Hungarian parliament has adopted a package of constitutional changes proposed by the ruling conservative Fidesz party which critics say undermine democracy.

Fidesz has two-thirds of the seats in parliament, but the measures were approved overwhelmingly as opposition MPs boycotted the vote.

The amendment tightens up the laws on higher education, homelessness, election campaigns and family rights.

It defies constitutional court rulings.


The EU and US had urged Fidesz to respect democratic checks and balances.

In response, Prime Minister Viktor Orban accused the EU of interfering in Budapest’s domestic affairs.

The lengthy amendment overturns earlier constitutional court rulings and limits the court’s right to challenge laws passed by parliament in future. It also includes:

  • Restrictions on political adverts in the publicly run media during election campaigns
  • A rule that university students can only get state grants if they pledge to work in Hungary after graduation
  • Fines or prison terms for homeless people who sleep on the streets.

It is the fourth amendment to Hungary’s new constitution since it came into force just 14 months ago – a fact which helps underpin criticism that the new constitution was both hurried and flawed.

Critics at home and abroad say the amendment dismantles the architecture of democracy established since the fall of communism, and allows Fidesz to cement its own ideology at the heart of the state.

Several thousand people protested in Budapest on Saturday against the proposed changes.

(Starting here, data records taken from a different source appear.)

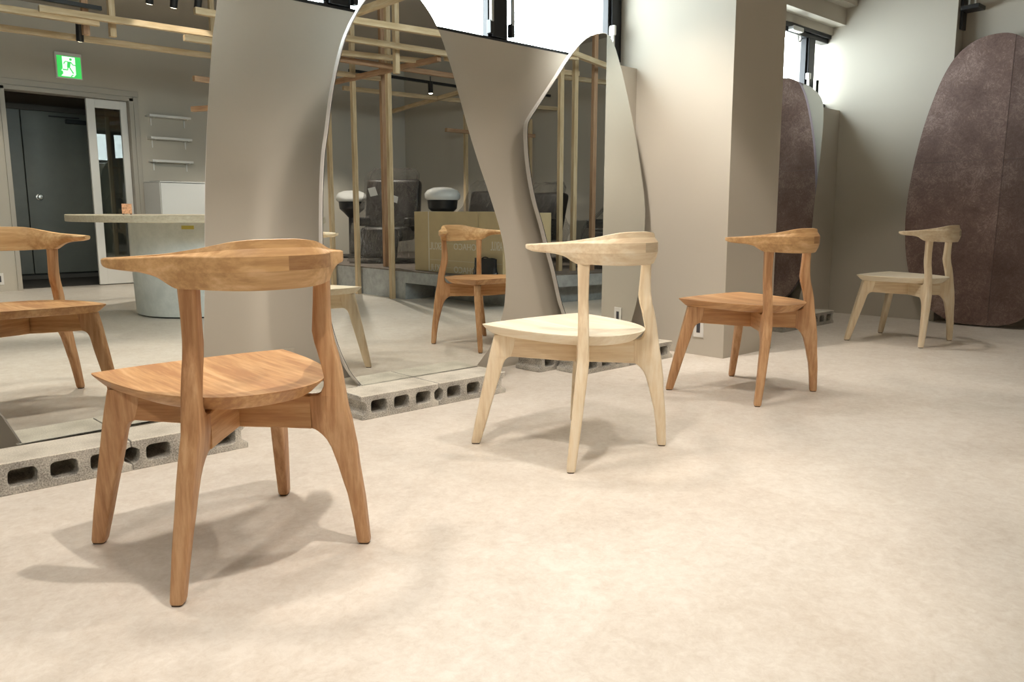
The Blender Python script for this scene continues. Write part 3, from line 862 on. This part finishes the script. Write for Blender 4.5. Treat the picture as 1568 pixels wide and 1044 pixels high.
for (a, z0, z1, red, lb) in [((4.00, -.02), 2.03, 2.92, False, 'hanging timber stub ending in front of the reddish beam'),
                            ((1.93, -.93), 2.14, 2.92, True, 'brown hanging timber stub above the exit sign in the left mirror'),
                            ((2.11, -.90), 2.15, 2.92, False, 'pale hanging timber stub next to the lit beam in the left mirror')]:
    timber('timber_hanger', (a[0], a[1], z0), (a[0], a[1], z1), red, label=lb, group='hanging timber stubs')

# ------------------------------------------------------------------ track lights
def track(x0, x1, y, z, label):
    o = box('lighting_track', x0, x1, y-.017, y+.017, z, z+.03, M_BLACK, None, .002)
    rebase(o); return tag(o, label, 'track', 'black lighting tracks')
M_LENS = plain('lamp_lens', (.9, .9, .85), .3, emit=((1, .85, .65), 14.0))
spot_src = None
def spotlight(x, y, z, ax, ay, watts, cone, label, body=.13, blend=.35, size=.02):
    global spot_src
    t = empty('track_spotlight', (x, y, z), 0, label, 'lamp', 'black cylinder track spotlights')
    aim = Vector((ax-x, ay-y, -z)).normalized()
    bm = bmesh.new(); cyl(bm, -aim*body, Vector((0, 0, 0)), .028, n=20); link('lamp_body', bm, M_BLACK, t, 40)
    bm = bmesh.new(); cyl(bm, aim*.0005, aim*.002, .022, n=20); link('lamp_lens', bm, M_LENS, t, 40)
    bm = bmesh.new(); cyl(bm, -aim*body*.7, (-aim*body*.7)+Vector((0, 0, .10)), .006, n=8); link('lamp_stem', bm, M_BLACK, t)
    if watts:
        ld = bpy.data.lights.new('spot_beam', 'SPOT'); ld.energy = watts; ld.color = SPOT_COL
        ld.spot_size = radians(cone); ld.spot_blend = blend; ld.shadow_soft_size = size
        lo = bpy.data.objects.new('spot_beam', ld); COL.objects.link(lo); lo.parent = t
        lo.location = aim*.02; lo.rotation_euler = aim.to_track_quat('-Z', 'Y').to_euler()
    return t
names = ['wall side above the nearest cherry chair', 'room side above the nearest cherry chair', 'wall side above the middle maple chair', 'room side above the middle maple chair',
         'wall side above the cherry chair by the pillar', 'room side above the cherry chair by the pillar', 'wall side above the far maple chair', 'room side above the far maple chair',
         'added to brighten the pillar', 'added fill high behind the left of the camera', 'added fill high behind the camera over the table side', 'added to brighten the near open floor']
for (x, y, z, ax, ay, wt, cn, sz), nm in zip(SPOTS, names):
    spotlight(x, y, z, ax, ay, wt, cn, 'black ceiling spotlight, '+nm, size=sz, blend=1.0 if cn == 70 and wt > 100 else .35)
for k, (x, y, z) in enumerate(BEAM_SPOTS):
    spotlight(x, y, z, x+.03, y-.9, 70, 84, '%s of three black spotlights right above the lit beam' % ('left', 'middle', 'right')[k] + ('most' if k != 1 else ' one'))
spotlight(2.00, -1.30, 2.16, 2.2, -2.2, 100, 125, 'black spotlight hanging below the timber stub above the exit sign')
spotlight(5.60, -1.60, 2.20, 5.5, -1.4, 8, 130, 'black spotlight glowing over the wrapped recliners')
spotlight(4.95, -2.20, 2.24, 4.9, -2.2, 140, 130, 'black spotlight at the left edge of the middle mirror')
track(0.0, 6.4, 2.42, 2.70, 'black lighting track on the wall side above the chairs')
track(0.0, 6.4, 1.27, 2.70, 'black lighting track on the room side above the chairs')
track(0.0, 6.4, .36, 2.80, 'black lighting track on the ceiling over the open floor')
track(4.6, 6.6, -1.72, 2.33, 'black lighting track over the platform')
track(0.9, 2.0, -.78, 2.30, 'short black lighting track at the top left of the left mirror')

# ------------------------------------------------------------------ concrete platform with its load
t = empty('concrete_platform', (5.6, -1.6, 0), 0, 'low grey concrete platform with a recessed foot along the far wall', 'platform')
prt(t, 'plinth', 4.43, 6.755, YD+.005, -.54, 0, .275, M_STAGE)
prt(t, 'slab', 4.43, 6.755, -.54, .74, .165, .275, M_STAGE)
prt(t, 'top_screed', 4.435, 6.755, YD+.005, .735, .275, .285, M_STAGETOP)
prt(t, 'recessed_foot', 4.78, 6.755, -.54, .60, 0, .165, M_STAGE)

def text_obj(body, size, m, parent, loc, rot, ext=.0006, sx=1.0):
    cu = bpy.data.curves.new('lettering', 'FONT'); cu.body = body; cu.size = size; cu.extrude = ext; cu.align_x = 'LEFT'
    tmp = bpy.data.objects.new('tmp', cu); COL.objects.link(tmp)
    dg = bpy.context.evaluated_depsgraph_get()
    me = bpy.data.meshes.new_from_object(tmp.evaluated_get(dg)); me.name = 'lettering'
    bpy.data.objects.remove(tmp)
    me.materials.clear(); me.materials.append(m)
    o = bpy.data.objects.new('lettering', me); COL.objects.link(o); o.parent = parent
    o.location = loc; o.rotation_euler = rot; o.scale = (sx, 1, 1)
    return o
def carton(y0, y1, xf, h, label, texts, lines, tape, dp=.5):
    t = empty('cardboard_carton', (xf+.25, (y0+y1)/2, .2855), 0, label, 'box', 'ochre printed cartons on the platform')
    L = t.location
    prt(t, 'carton_body', xf, xf+dp, y0, y1, .2855, .2855+h, M_CARD, .003)
    if tape is not None:
        prt(t, 'white_strap', xf-.0012, xf+.5012, tape-.006, tape+.006, .287, .2855+h+.001, M_PRINT)
    for body, ys, z, size, sx in texts:
        # face looks to -x; text reads from +y towards -y
        text_obj(body, size, M_PRINT, t, (xf-.0008-L.x, ys-L.y, z-L.z), (pi/2, 0, -pi/2), sx=sx)
    for (ya, yb, z, th) in lines:
        prt(t, 'printed_line', xf-.0008, xf, ya, yb, z, z+th, M_PALEPRINT)
    return t
carton(-.545, .400, 4.555, .575, 'wide ochre carton with a thin white strap at its left, behind the reflected chair',
       [('LOHACO', .425, .51, .082, 1.05), ('ASKUL', -.06, .50, .10, .82), ('LOHACO', .425, .295, .082, 1.05), ('ASKUL', -.06, .292, .10, .82)],
       [(-.30, .39, .40, .005), (-.30, .39, .335, .003), (-.30, .385, .56, .003)], -.315)
carton(.410, .730, 4.560, .572, 'ochre carton right of the wide one, with a black bag before it',
       [('ASKUL', .725, .52, .115, .45)], [(.42, .72, .40, .005)], None, .24)

# black bag
def bag():
    bm = bmesh.new(); rings = []
    for k in range(9):
        z = k/8; s = 1.0-.10*z; wv = .165*(1-.06*math.sin(z*pi))*s; dv = .045*(1-.65*z)
        ring = []
        for i in range(20):
            a = 2*pi*i/20
            cx, cy = cos(a), sin(a)
            ring.append(Vector((math.copysign(abs(cx)**.6, cx)*dv+random.uniform(-.002, .002), math.copysign(abs(cy)**.6, cy)*wv+random.uniform(-.003, .003), z*.165+.012*(1-abs(cy))*z*math.sin(a*3))))
        rings.append(ring)
    loft(bm, rings)
    t = empty('black_handbag', (4.495, .575, .2865), .05, 'small glossy black bag in front of the right-hand carton', 'bag')
    link('bag_body', bm, M_BLACKLEATHER, t, 50)
    bm = bmesh.new()
    rg = []
    for i in range(13):
        a = pi*i/12
        c = Vector((0, .05*cos(a), .155+.02*sin(a)))
        d = Vector((0, cos(a), sin(a)))
        rg.append([c+d*.005*cos(2*pi*k/8)+Vector((1, 0, 0))*.005*sin(2*pi*k/8) for k in range(8)])
    loft(bm, rg); link('handle', bm, M_BLACKLEATHER, t, 60)
    return t
bag()

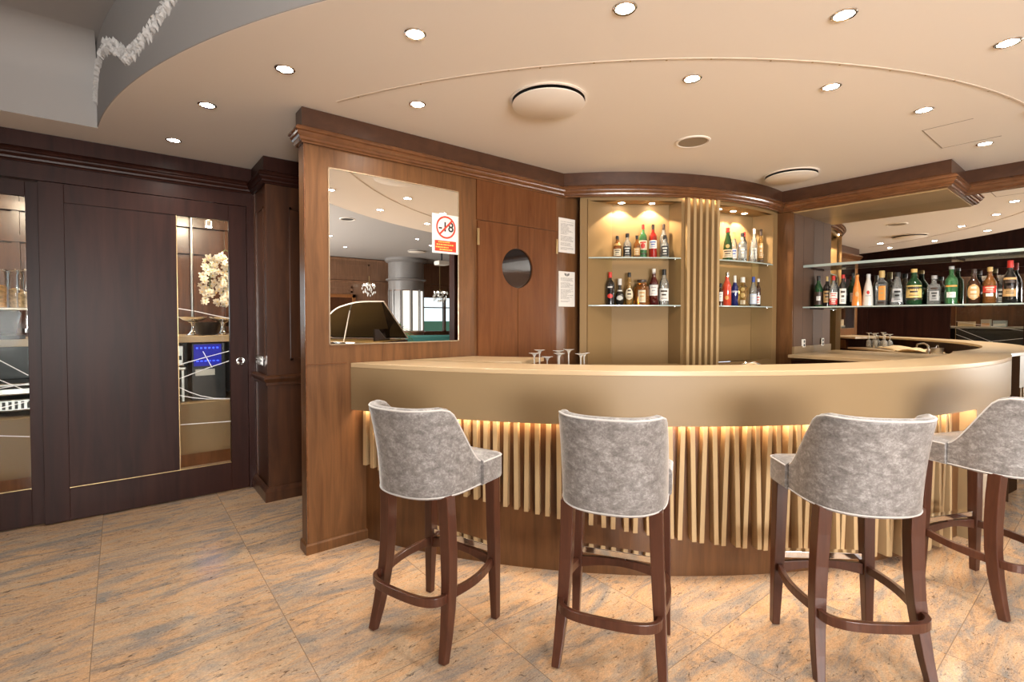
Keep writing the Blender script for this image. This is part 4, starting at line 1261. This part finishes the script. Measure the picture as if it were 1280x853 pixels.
bottle(X, .925, 1.5, .312, .040, 'wine', 'pale_green', GRY, None, 'large bright green bottle right of the short squarish one', lab=[(.18, .32, WHT, 40, GRY), (.46, .50, ORG, 55, None)], capl=.08, capw=1.2, group=gR)
bottle(X, .790, 1.5, .280, .040, 'squat', 'brown', DRK, None, 'brown square shouldered bottle with rounded tan label', lab=[(.12, .56, TAN, 55, CREAM, 'o')], capl=.12, group=gR)
bottle(X, .697, 1.5, .287, .041, 'squat', 'amber', GLD, None, 'amber bottle with red label left of the red capped one', lab=[(.30, .48, REDC, 58, CREAM), (.20, .28, WHT, 28, None)], capl=.12, group=gR)
bottle(X + .05, .640, 1.5, .190, .020, 'tall', 'clear', GRY, None, 'small patterned clear bottle squeezed beside the red capped one', lab=[(.05, .6, WHT, 70, BLK)], group=gR)
bottle(X - .02, .583, 1.5, .326, .040, 'squat', 'dark', REDC, None, 'big dark bottle with tan label and red cap near the right edge', lab=[(.16, .60, TAN, 60, DRK)], capl=.17, capw=1.1, group=gR)

# ------------------------------------------------------------------ ceiling fittings


def downlight(x, y, z, label, energy, cool=False, spread=150, grp='recessed ceiling downlights'):
    rt = root('ceiling_downlight', (x, y, z), 0, label, 'downlight', grp)
    MB().lathe([(.034, -.001), (.036, -.005), (.043, -.006), (.047, -.003), (.047, 0.0)], n=28, cap=False).build('rim', chrome, rt)
    MB().lathe([(.001, -.003), (.035, -.003)], n=24, cap=False).build('lens', lens_cool if cool else lens_m, rt)
    ld = bpy.data.lights.new('downlight_beam', 'SPOT'); ld.energy = energy; ld.spot_size = R(spread); ld.spot_blend = .9
    ld.color = (.92, .95, 1) if cool else (1, .92, .81); ld.shadow_soft_size = .035
    lo = bpy.data.objects.new('downlight_beam', ld); COL.objects.link(lo); lo.parent = rt; lo.location = (0, 0, -.012)
    return rt


DL = [((1.001, 1.921), 'downlight of the outer arc above the left bar stool'), ((.644, 2.581), 'downlight of the outer arc left of the mirror partition'),
      ((.404, 3.284), 'downlight of the outer arc over the passage before the sliding doors'), ((.302, 4.066), 'downlight of the outer arc closest to the sliding doors'),
      ((1.561, 1.255), 'downlight of the outer arc cut by the top picture edge at centre'), ((2.278, .737), 'downlight of the outer arc at the top right of the picture'),
      ((3.070, .361), 'downlight of the outer arc nearest the right picture edge'), ((1.333, 2.533), 'downlight of the inner arc left of the big round air valve'),
      ((2.277, 1.404), 'downlight of the inner arc between the big air valve and the loudspeaker grille'), ((2.924, 1.0), 'downlight of the inner arc third from the left'),
      ((3.667, .773), 'downlight of the inner arc by the access hatch'), ((4.700, .656), 'downlight beside the soffit end at the right')]
E_DL = 19
for (x, y), lab in DL:
    downlight(x, y, HC, lab, E_DL)
for x, y, cool, lab in ((3.42, -4.36, False, 'warm downlight of the raised ceiling at the left edge of the mirror view'), (4.21, -5.74, True, 'cool downlight of the raised ceiling over the piano in the mirror view'),
                        (5.0, -3.6, True, 'cool downlight of the raised ceiling left of the age notice in the mirror view'), (5.69, -4.25, False, 'warm downlight of the raised ceiling below the age notice'),
                        (.6, -.9, False, 'added fill downlight of the raised ceiling behind the viewpoint'), (1.9, -1.6, False, 'added fill downlight of the raised ceiling further behind the viewpoint'), (3.6, -1.3, False, 'added fill downlight of the raised ceiling behind the right stool'),  # this row and the next: unseen lamps added as fill
                        (.4, -3.4, False, 'added fill downlight of the raised ceiling far behind the viewpoint')):
    downlight(x, y, HR, lab, E_DL * 2.2, cool)


def air_valve(x, y, z, r, label, rz=0):
    rt = root('air_valve', (x, y, z), 0, label, 'air valve', 'round ceiling air valves')
    MB().lathe([(r * 1.0, 0), (r * 1.04, -.004), (r * 1.05, -.008), (r * .99, -.010), (r * .97, -.002)], n=48, cap=False).build('rim', plaster, rt)
    MB().lathe([(.001, -.0015), (r * .98, -.0015)], n=40, cap=False).build('opening', dark_gap, rt)
    MB().lathe([(.001, -.020), (r * .90, -.020), (r * .97, -.024), (r * .98, -.029), (r * .95, -.032), (.001, -.034)], n=48, cap=False).build('disc', plaster, rt)
    MB().lathe([(.02, -.002), (.02, -.024)], n=12).build('stem', brushed, rt)


air_valve(1.875, 2.035, HC, .205, 'big round ceiling air valve in front of the partition')
air_valve(4.425, 1.802, HC, .20, 'round ceiling air valve before the soffit, seen very flat')
air_valve(5.88, -5.3, HR, .22, 'round air valve on the raised ceiling in the mirror view')


def speaker(x, y, z, r, label, dark=False):
    rt = root('ceiling_speaker', (x, y, z), 0, label, 'loudspeaker', 'ceiling loudspeakers')
    MB().lathe([(r * .84, -.004), (r * .9, -.008), (r, -.005), (r, 0)], n=40, cap=False).build('rim', plaster, rt)
    MB().lathe([(.001, -.004), (r * .82, -.004)], n=40, cap=False).build('grille', plain('speaker_grille', (.30, .24, .17), .7) if not dark else dark_gap, rt)


speaker(3.085, 1.893, HC, .115, 'round loudspeaker grille in the cream ceiling')
speaker(3.08, -2.46, HR, .13, 'dark round loudspeaker in the raised ceiling, mirror view', True)
rt = root('projector', (6.6, -5.3, HR), 0, 'small white projector hung from the raised ceiling, mirror view', 'projector')
MB().lathe([(.02, -.2), (.02, 0)], n=10).build('pole', black, rt)
MB().box((-.16, -.13, -.31), (.16, .13, -.2)).build('body', white_plastic, rt, bevel=.02)

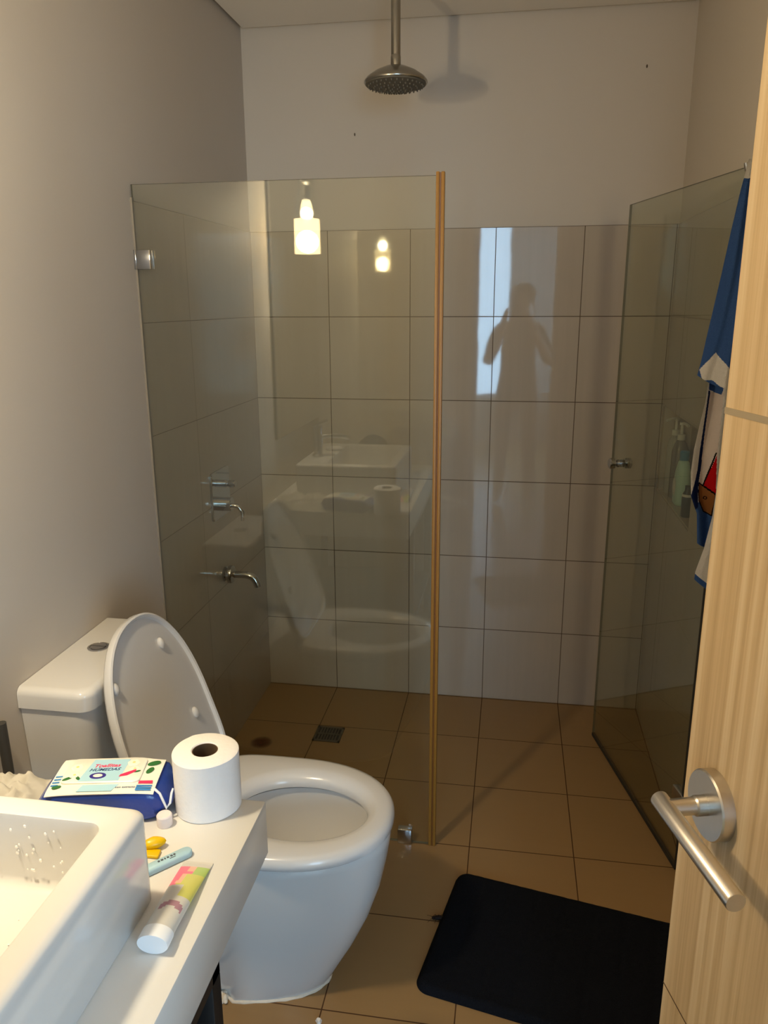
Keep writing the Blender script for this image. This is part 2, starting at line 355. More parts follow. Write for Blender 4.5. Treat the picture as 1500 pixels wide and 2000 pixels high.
bm = nb(); lathe(bm, [(.0495, .128), (.031, .262), (.029, .262), (.0475, .128)], (PX, PY, PZ), cap=False, close=True, n=36); tag(obj('upper_glass', bm, M_clear, pd), 'clear glass cone')
bm = nb(); lathe(bm, [(.012, .197), (.018, .20), (.018, .25), (.033, .262), (.033, .275), (.006, .285)], (PX, PY, PZ), n=24); obj('lamp_holder', bm, M_chrome, pd)
bm = nb(); tube(bm, [(PX, PY, PZ + .28), (PX, PY, H - .02)], .0025, 8); obj('cord', bm, M_dark, pd)
bm = nb(); lathe(bm, [(.05, 0), (.05, .02), (.045, .022)], (PX, PY, H - .022), n=28); obj('ceiling_rose', bm, M_chrome, pd)
M_bulb = bpy.data.materials.new('bulb_glow'); M_bulb.use_nodes = True; t = NT(M_bulb); t.n.clear(); out = t.add('ShaderNodeOutputMaterial'); em = t.add('ShaderNodeEmission')
em.inputs[0].default_value = (1, .78, .42, 1); em.inputs[1].default_value = 60
trn = t.add('ShaderNodeBsdfTransparent'); mx = t.add('ShaderNodeMixShader'); mx.inputs[0].default_value = .15; t.lk(trn.outputs[0], mx.inputs[1]); t.lk(em.outputs[0], mx.inputs[2]); t.lk(mx.outputs[0], out.inputs[0])
bm = nb(); lathe(bm, [(.014, .200), (.018, .19), (.024, .165), (.026, .145), (.022, .125), (.010, .115)], (PX, PY, PZ), n=20); tag(obj('bulb', bm, M_bulb, pd), 'glowing warm bulb')
for hz, share, rad in ((.150, .34, .022), (.045, .66, .043)):      # the long bulb gives light above and below the frosted rim
    pl = bpy.data.lights.new('pendant_bulb_light', 'POINT'); pl.energy = PENDANT_W * share; pl.color = (1.0, .83, .56); pl.shadow_soft_size = rad
    plo = bpy.data.objects.new('pendant_bulb_light', pl); C.objects.link(plo); plo.location = (0, 0, hz); plo.parent = pd

# ------------------------------------------------------------------ toilet
TY = -1.414
to = thing('toilet', (.31, TY, 0), 'white close-coupled toilet with raised lid beside the countertop', 'toilet')
N = 72
def dsec(xb, xf, hw, z, p=2.3, rb=.03, neck=None, split=.42):
    """D-shaped section: squarish back at xb, elliptical front at xf"""
    xm = xb + (xf - xb) * split; pts = []
    for k in range(N):
        a = 2 * PI * k / N; c, s = math.cos(a), math.sin(a)
        if c >= 0: x = xm + (xf - xm) * abs(c) ** (2 / p); y = hw * math.copysign(abs(s) ** (2 / p), s)
        else: x = xm - (xm - xb) * abs(c) ** (2 / 5); y = hw * math.copysign(abs(s) ** (2 / 5), s)
        if neck and x < neck[0]:
            f = min(1, (neck[0] - x) / .012); f = f * f * (3 - 2 * f); y *= 1 - (1 - neck[1]) * f
        pts.append(Vector((x, TY + y, z)))
    return pts
L = []
for z, xf, hw in ((.0, .590, .118), (.012, .597, .122), (.06, .622, .130), (.12, .654, .141), (.20, .689, .156), (.28, .714, .171), (.35, .728, .181), (.392, .734, .185), (.408, .734, .186), (.416, .728, .181)):
    nk = (.375, .80 + .14 * min(1, z / .34)) if z < .36 else None
    L.append(dsec(.02, xf, hw, z, 2.25, neck=nk))
def ell(cx, a, b, z):
    return [Vector((cx + a * math.cos(2 * PI * k / N), TY + b * math.sin(2 * PI * k / N), z)) for k in range(N)]
L.append(ell(.530, .165, .122, .416)); L.append(ell(.530, .162, .120, .40)); L.append(ell(.532, .158, .126, .36)); L.append(ell(.522, .135, .105, .30)); L.append(ell(.50, .10, .078, .24)); L.append(ell(.46, .055, .045, .205)); L.append(ell(.45, .03, .025, .20))
bm = nb(); loft(bm, L, True, True); obj('bowl', bm, M_cer, to, 40)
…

Hungarian parliament has adopted a package of constitutional changes proposed by the ruling conservative Fidesz party which critics say undermine democracy 350x196 photo

Hungarian parliament has adopted a package of constitutional changes proposed by the ruling conservative Fidesz party which critics say undermine democracy

Fidesz argues the changes are necessary to make a clean break with the previous constitution, which was adopted in 1989 when Hungary threw off communist rule.

But Viktor Orban is under pressure at least to postpone Monday’s vote until experts from the Council of Europe – Europe’s main human rights watchdog – can examine the amendment.

German MEP Alexander Lambsdorff urged the European Commission to investigate a possible “systematic violation of European values” by the Hungarian government ahead of the vote, the newspaper Der Tagesspiegel reports.

In a separate development, Viktor Orban described as “scandalous” a court decision against the government over state-imposed gas price cuts.

He said he would not accept the ruling scrapping recent 10% price cuts and would instead submit a new proposal to lower prices even further.

The government’s measure is popular with many Hungarians who are struggling to pay their bills, but energy companies have complained that they have to foot the bill.